In 2010, power shifted unexpectedly to Jonathan who assumed the role of Acting President following the doctrine of necessity after Yar’Adua fell ill; he was sworn into Presidency following Yar’Adua’s death in May of the same year.
Jonathan announced in September, his intention to run in the 2011 Presidential election, which he later got after winning the PDP Presidential primaries.
The South-south has no moral justification to contest now since the South easterners have not had its own share of the Presidential Pie.
In the 2015 elections, then incumbent, President Jonathan and PDP Presidential nominee (from the South South), was defeated by General Muhammadu Buhari of the APC with 55% against 45% votes, losing by 2.6 million votes.
Why the Southeast?
From 1999 to 2007, Olusegun Obasanjo was the President and he hails from Ogun State in the South West geopolitical zone of Nigeria, while Atiku Abubakar who was the Vice President is from Adamawa, North East geopolitical zone. From 2007 to 2010, Late Umaru Musa Yar’Adua was the President and he hailed from Kastina State in the North West geopolitical zone of Nigeria, while Jonathan, his Vice, was from Bayelsa State in the South south geopolitical zone. Between 2010 and 2015, Goodluck Jonathan was the President and hails from Bayelsa State in the South south geopolitical zone, while his Vice, Namadi Sambo, hails from Kaduna State in the Northwest geopolitical zone.

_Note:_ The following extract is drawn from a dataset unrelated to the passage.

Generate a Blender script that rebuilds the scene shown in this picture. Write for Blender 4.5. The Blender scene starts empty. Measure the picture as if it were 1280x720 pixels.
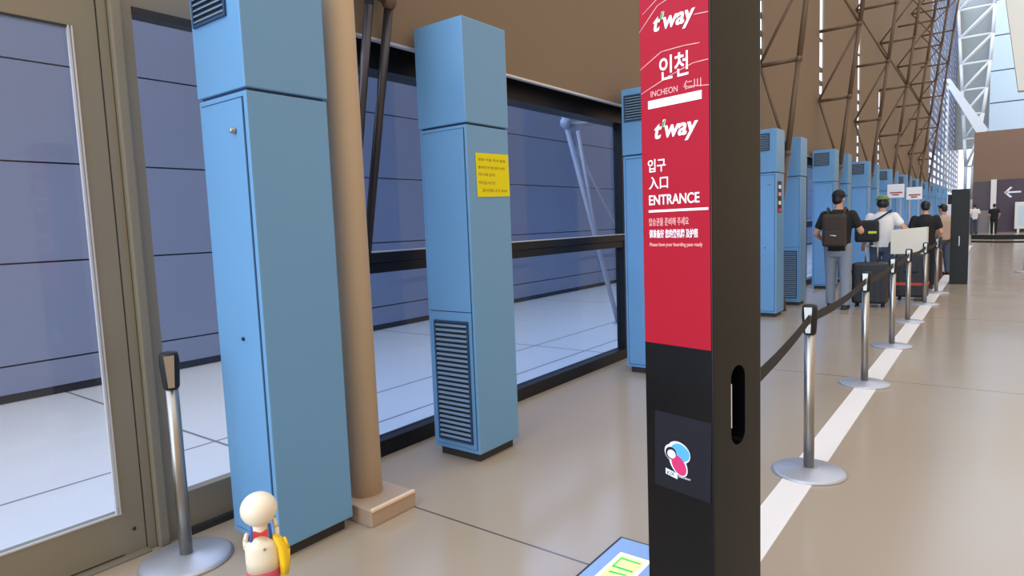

When the Southern Nigeria Governors Forum started a meeting, and were issuing communiques insisting and saying that the next President should come from the south, I initially thought that it was a good way of trying to narrow the Presidency to the South eastern Nigeria. I never knew that our brothers were just playing to the gallery, watering and making their ground fertile to contest against the South easterners when they are suppose to support us now than ever before, considering the political tension in the zone against marginalization and injustice.
Ohaneze and some of our Igbo political leaders who should be speaking up now like His Excellency Distinguished Senator Orji uzor Kalu, are silently observing table manners. Our silence in the face of ineptitude, our insincerity and acquaintances in the face of nepotism and favoritism, our complexity and “e no concern me” attitude when things are going wrong is just something that is very appalling.
In all the political parties, big and small, there are Igbos of considerable weight, who want to be president. They include, Mr. Peter Obi, Fmr. Governor of Anambra State, Chief Anyim Pius Anyim, Fmr. Senate President, David Umahi, Governor of Ebonyi State, Prof. Kingsley Moghalu, Fmr. Deputy Governor Of the Central Bank of Nigeria, among others. They all have the capacity to lead this nation, but Mr. Peter Obi is seen as the most sellable and acceptable candidate, judging from his antecedents and his present ideology about Politics and Governance.
Aside the razzmatazz for Igbo Presidency by the South easterners, with the current security, political and economic state of the nation, Mr. Peter Obi is the one whom the presidential cap will fit best because he is a man with impeccable and exceptional character, finesse, incorruptible, panache, poise and astuteness with digital economic and political ideology that will salvage the current ugly situation of the Nigeria State.
Politics they say is a zero sum game in which the winner takes everything and the loser loses everything. That is why the Igbos can only get the presidency by aligning with other zones and pushing hard by any means they can to convince the majority. This is where the role of Ohaneze and the Igbo leaders come in.
One of the 68 Constitutional Amendment bills passed by the National Assembly recently was that which sought to allow for independent candidacy. If this bill scales through by 2/3 of the various States Houses of Assembly and the President finally assents to it, candidates like Mr. Peter Obi will never find it difficult to emerge and win elections, unlike the situation we have now where only those with bags of dollars are likely to win elections in Nigeria.
Nigerians should also know that “IGBO PRESIDENCY” is crucial to the survival of Nigeria beyond 2023, because denying Igbos 2023 PRESIDENCY will worsen secession agitations considering the tempo already attained, but the next President of Igbo extraction will calm nerves, settle scores and make the people feel among. The major Political parties should zone their Presidential tickets to the South East to prove her doctrine of justice, equity and fairness.